Once the Libyans realize what the Iraqis and Afghans have bitterly discovered—that we have no interest in democracy, that our primary goal is appropriating their natural resources as cheaply as possible and that we will sacrifice large numbers of people to maintain our divine right to the world’s diminishing supply of fossil fuel—they will hate us the way we deserve to be hated. Libya has the ninth largest oil reserves in the world, which is why we react with moral outrage and military resolve when Gadhafi attacks his citizens, but ignore the nightmare in the Congo, where things for the average Congolese are far, far worse. It is why the puppets in the National Transitional Council have promised to oust China and Brazil from the Libyan oil fields and turn them over to Western companies. The unequivocal message we deliver daily through huge explosions and death across the occupied Middle East is: We have everything and if you try and take it away from us we will kill you.
History is replete with conquering forces being cheered when they arrive, whether during the Nazi occupation of the Ukraine in World War II, the Israeli occupation of southern Lebanon or our own arrival in Baghdad, and then rapidly mutating from liberator to despised enemy. And once our seizure of Libyan oil becomes clear it will only ramp up the jihadist hatred for America that has spread like wildfire across the Middle East. We are recruiting the next generation of 9/11 hijackers, all waiting for their chance to do to us what we are doing to them.
As W.H. Auden understood:
The force used by the occupier to displace the old regime always makes sure the new regime is supine and complaint. The National Transitional Council, made up of former Gadhafi loyalists, Islamists and tribal leaders, many of whom detest each other, will be the West’s vehicle for the reconfiguration of Libya. Libya will return to being the colony it was before Gadhafi and the other young officers in 1969 ousted King Idris, who among other concessions had let Standard Oil write Libya’s petroleum laws. Gadhafi’s defiance of Western commercial interests, which saw the nationalization of foreign banks and foreign companies, along with the oil industry, as well as the closure of U.S. and British air bases, will be reversed. The despotic and collapsed or collapsing regimes in Tunisia, Libya, Egypt and Syria once found their revolutionary legitimacy in the pan-Arabism of Egypt’s Gamal Abdel Nasser. But these regimes fell victim to their own corruption, decay and brutality. None were worth defending. Their disintegration, however, heralds a return of the corporate and imperial power that spawned figures like Nasser and will spawn his radical 21st century counterparts.

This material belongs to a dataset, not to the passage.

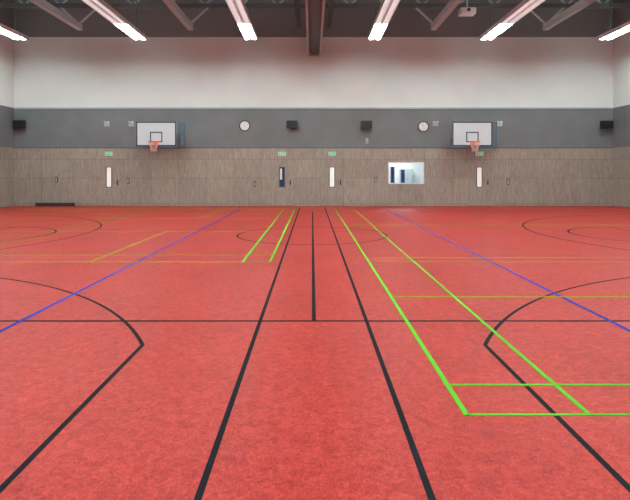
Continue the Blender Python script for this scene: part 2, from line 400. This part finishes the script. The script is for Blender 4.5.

The vendettas in Libya have already begun. Government buildings in Tripoli have been looted, although not on the scale seen in Baghdad. Poor black sub-Saharan African immigrant workers have been beaten and killed. Suspected Gadhafi loyalists or spies have been tortured and assassinated. These eye-for-an-eye killings will, I fear, get worse. The National Transitional Council has announced that it opposes the presence in Libya of U.N. military observers and police, despite widespread atrocities committed by Gadhafi loyalists. The observers and police have been offered to help quell the chaos, train new security forces and provide independent verification of what is happening inside Libya. But just as Gadhafi preferred to do dirty work in secret, so will the new regime. It is an old truism, one I witnessed repeatedly in Latin America, Africa, the Middle East and the Balkans, that yesterday’s victims rapidly become today’s victimizers.